Collaborative partnerships between fintech companies and institutional investors have become more prevalent and mutually beneficial in the past five years, experts say, but both sides need to enter the relationship willing to evolve their own ways of working.
Geoff Hodge, chairman of investment automation software solutions company Milestone Group, said the somewhat destructive connotations of disruption are an extreme characterisation of what takes place with technology companies, and terms like “innovation” and “acceleration” are more fitting.
“Acceleration has been one of the traditional roles of technology companies, where you are looking to help financial services organisations get to where they want to go quicker [where they] take on a lot of the R&D risk and effort and then offer solutions that don’t require a development journey,” Hodge said.
Speaking at Investment Magazine’s Investment Operations Conference in late March, Hodge said technology companies that are very clear about what they set out to achieve and draw a boundary around what they want to be as an organisation can help ease client suspicions about startups setting out to “eat their lunch” or “steal their IP”.
A helpful lens for asset owners considering forming a relationship is to consider the technology company’s intent.
If the intent of that fintech is to do something very disruptive, then you can forecast that that will become problematic in the relationship later on,” Hodge said. “If the intent of that fintech is that they want to be part of change that’s going on in the industry in terms of the drive for efficiency, better customer outcomes and so on, then i think that’s a much easier thing to make gel and have longevity.”
But the procurement departments of large firms need to ensure their processes aren’t too rigid to block the potential value a technology company can bring to the table.
“I would say today the pendulum is very much on the applied traditional procurement approach,” Hodge said. “Run an RFP, tick functionality boxes, and potentially miss some of the value that a fintech can bring.”
Firms should be willing to engage in dialogue with technology companies if they don’t earn a “perfect score” in the due diligence process, he said.
Largely the category of fintechs I was talking about…are problem solving organisms, they want to get in and help solve problems,” Hodge said. “If you go through a technology selection process then you are not likely to get all of their input and creativity around solving a problem.”
Noam Tasch, Co-head of Digital Partnerships at American investment banking services company BNY Mellon, estimated his team meets with more than 300 fintech startups each year.
While the startup world can conjure up evocative ideas of hustling and disrupting, he says his team’s goal is simply to find financial services providers that deliver on a value proposition using technology.
“The bottom line is that when we are entering into these engagements with fintechs of every size, we have a really strong discipline,” Tasch said. “What’s the value we are driving, what’s the business reason for engaging in this relationship?”
Asset owners concerned about the risks of engaging with fintechs need to not only have a strong due diligence process, but also be ready to collaborate and engage, and willing to change their own ways of doing things if necessary, he said.

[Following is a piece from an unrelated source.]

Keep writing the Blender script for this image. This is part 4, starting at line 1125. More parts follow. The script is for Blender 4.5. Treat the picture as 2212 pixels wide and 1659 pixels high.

“I think it’s really important to really be hands on, it’s not an engagement where you make the hire and you walk away,” Tasch said. “It’s certainly an engagement where you are collaborating, where you are working with each other every step along the way. I’ll even say that there’s an element of adapting the way that you work and learning through those experiences. Many of the fintechs…are working in very agile formats, and if we don’t adapt the way we are expecting to receive those updates, that service, the new versions of software, it can really handcuff them.”